Równie dobrze mogłabym ten wpis opublikować w listopadzie, wydałby się nawet bardziej realistyczny. Chmury nie zapowiadały niczego dobrego, ale skoro tu jesteśmy to trochę szkoda wracać do domu. Każdy, kto od początku wyjazdu podwoził nas tu i ówdzie mówił, że na niedzielę jedzie nad Solinę, a zdecydowana większość do Polańczyka. Nikt nie potrafił powiedzieć co prawda czy warto: ,,jesteśmy z Poznania, jedziemy pierwszy raz” albo ,,czytałem w przewodniku, że jest tam ładnie”. Nie mieliśmy możliwości weryfikacji, a perspektywa najłatwiejszego autostopu w życiu wydawała się mocno kusząca. Przed obiadem byliśmy już na miejscu.
Czy Polańczyk jest ładny i warty odwiedzenia? A czy pojechałbyś do Miedzyzdrojow, gdyby nie leżały nad morzem? Bo dla mnie odpowiedź jest właśnie taka. Miasteczko nastawione jest na seniorów i rodzinki z dziećmi- tu dansing, tu plac zabaw i kebab, a za rogiem gofry. Natomiast jezioro i otoczenie- 10/10. Nie spodziewałam się tak niebieskiej i przejrzystej wody, jeziora otoczonego górami, uspokajającej bieli żaglówek i pomimo długiego weekendu- praktycznie nikogo. Nawet deszcz przestał na chwilę padać, a my odkryliśmy jakieś boczne wejście używane chyba głównie przez wędkarzy, skąd mieliśmy widoki i spokój.
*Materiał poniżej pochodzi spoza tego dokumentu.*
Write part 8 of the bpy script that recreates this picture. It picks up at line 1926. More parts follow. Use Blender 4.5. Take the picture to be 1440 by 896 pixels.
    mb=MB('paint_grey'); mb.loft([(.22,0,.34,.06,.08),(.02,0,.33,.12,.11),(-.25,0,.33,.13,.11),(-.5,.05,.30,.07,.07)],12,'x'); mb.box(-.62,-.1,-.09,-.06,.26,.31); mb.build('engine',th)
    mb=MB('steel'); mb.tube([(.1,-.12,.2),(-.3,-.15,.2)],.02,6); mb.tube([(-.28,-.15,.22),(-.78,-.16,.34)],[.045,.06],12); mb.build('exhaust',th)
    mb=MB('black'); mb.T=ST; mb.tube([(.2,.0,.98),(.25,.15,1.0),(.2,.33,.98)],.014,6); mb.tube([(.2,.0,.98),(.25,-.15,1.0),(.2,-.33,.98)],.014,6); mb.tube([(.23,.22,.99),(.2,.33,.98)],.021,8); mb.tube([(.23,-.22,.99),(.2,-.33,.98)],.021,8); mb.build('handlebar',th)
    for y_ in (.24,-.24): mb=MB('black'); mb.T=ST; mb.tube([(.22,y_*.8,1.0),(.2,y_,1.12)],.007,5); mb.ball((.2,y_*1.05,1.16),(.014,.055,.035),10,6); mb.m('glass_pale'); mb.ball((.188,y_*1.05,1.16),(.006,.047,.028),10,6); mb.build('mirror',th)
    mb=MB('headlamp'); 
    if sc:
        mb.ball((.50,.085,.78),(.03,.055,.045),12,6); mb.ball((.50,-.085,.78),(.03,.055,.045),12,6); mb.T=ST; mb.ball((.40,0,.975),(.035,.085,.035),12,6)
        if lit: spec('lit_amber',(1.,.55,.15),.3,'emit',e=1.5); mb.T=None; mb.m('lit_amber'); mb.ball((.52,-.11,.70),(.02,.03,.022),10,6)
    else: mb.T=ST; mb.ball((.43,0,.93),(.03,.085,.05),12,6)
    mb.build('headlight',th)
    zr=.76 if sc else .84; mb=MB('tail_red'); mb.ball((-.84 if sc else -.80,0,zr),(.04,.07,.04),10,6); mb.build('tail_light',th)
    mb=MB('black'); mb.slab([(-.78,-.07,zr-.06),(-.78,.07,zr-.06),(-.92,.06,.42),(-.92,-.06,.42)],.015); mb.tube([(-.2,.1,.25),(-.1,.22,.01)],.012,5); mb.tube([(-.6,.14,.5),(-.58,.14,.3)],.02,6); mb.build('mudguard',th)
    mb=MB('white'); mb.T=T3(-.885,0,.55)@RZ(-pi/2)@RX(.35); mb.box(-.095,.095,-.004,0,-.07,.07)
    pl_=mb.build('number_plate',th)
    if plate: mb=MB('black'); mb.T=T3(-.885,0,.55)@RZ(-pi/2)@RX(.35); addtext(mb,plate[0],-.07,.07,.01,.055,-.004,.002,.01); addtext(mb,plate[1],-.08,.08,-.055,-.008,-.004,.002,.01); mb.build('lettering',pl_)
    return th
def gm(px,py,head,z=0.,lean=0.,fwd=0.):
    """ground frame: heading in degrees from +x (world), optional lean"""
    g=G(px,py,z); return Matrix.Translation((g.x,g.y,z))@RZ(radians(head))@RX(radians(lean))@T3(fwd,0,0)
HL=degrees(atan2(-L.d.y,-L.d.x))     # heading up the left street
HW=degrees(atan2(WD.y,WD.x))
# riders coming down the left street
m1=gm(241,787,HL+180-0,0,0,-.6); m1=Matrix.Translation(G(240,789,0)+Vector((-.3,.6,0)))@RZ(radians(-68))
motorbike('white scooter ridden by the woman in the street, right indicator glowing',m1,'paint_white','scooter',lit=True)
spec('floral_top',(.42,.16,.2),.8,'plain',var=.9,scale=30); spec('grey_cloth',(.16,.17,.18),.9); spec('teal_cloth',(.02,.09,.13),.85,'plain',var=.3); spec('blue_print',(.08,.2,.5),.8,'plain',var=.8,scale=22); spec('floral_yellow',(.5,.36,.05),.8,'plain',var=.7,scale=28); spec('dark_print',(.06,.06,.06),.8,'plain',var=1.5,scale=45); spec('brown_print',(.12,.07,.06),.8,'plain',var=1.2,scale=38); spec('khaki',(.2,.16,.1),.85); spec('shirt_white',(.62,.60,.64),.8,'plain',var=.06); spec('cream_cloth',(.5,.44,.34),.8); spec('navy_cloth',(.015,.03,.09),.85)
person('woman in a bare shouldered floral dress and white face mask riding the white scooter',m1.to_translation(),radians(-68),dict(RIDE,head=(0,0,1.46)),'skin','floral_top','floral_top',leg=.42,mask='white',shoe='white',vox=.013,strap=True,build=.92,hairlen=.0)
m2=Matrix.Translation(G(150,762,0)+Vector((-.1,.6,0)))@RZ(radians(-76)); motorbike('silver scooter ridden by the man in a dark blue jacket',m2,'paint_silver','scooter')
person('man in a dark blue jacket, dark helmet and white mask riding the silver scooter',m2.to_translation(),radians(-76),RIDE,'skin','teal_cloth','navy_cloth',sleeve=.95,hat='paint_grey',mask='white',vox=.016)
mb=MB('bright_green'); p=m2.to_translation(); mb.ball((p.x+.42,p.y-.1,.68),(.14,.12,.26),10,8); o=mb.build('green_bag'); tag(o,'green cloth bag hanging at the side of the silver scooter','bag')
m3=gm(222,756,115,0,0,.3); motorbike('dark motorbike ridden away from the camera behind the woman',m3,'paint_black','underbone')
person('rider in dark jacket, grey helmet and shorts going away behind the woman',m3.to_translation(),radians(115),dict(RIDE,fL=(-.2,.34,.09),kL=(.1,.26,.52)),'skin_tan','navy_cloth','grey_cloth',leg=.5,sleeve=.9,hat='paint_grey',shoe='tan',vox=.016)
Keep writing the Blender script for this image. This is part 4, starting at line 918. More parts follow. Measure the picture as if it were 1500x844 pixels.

Lubię miejsca, które odkrywa się przez przypadki. Lubię właśnie w taki sposób podróżować, na co trzeba mieć niestety rezerwy czasowe (mogłabym napisać sporo o zaletach autostopu, także z perspektywy ekologicznej i społecznej). Mały sukces tego wyjazdu jest taki, że mój facet nie narzekał, co więcej- podobało mu się i gdyby nie fakt, że on akurat nie rzucił pracy, zostalibyśmy w okolicy trochę dłużej.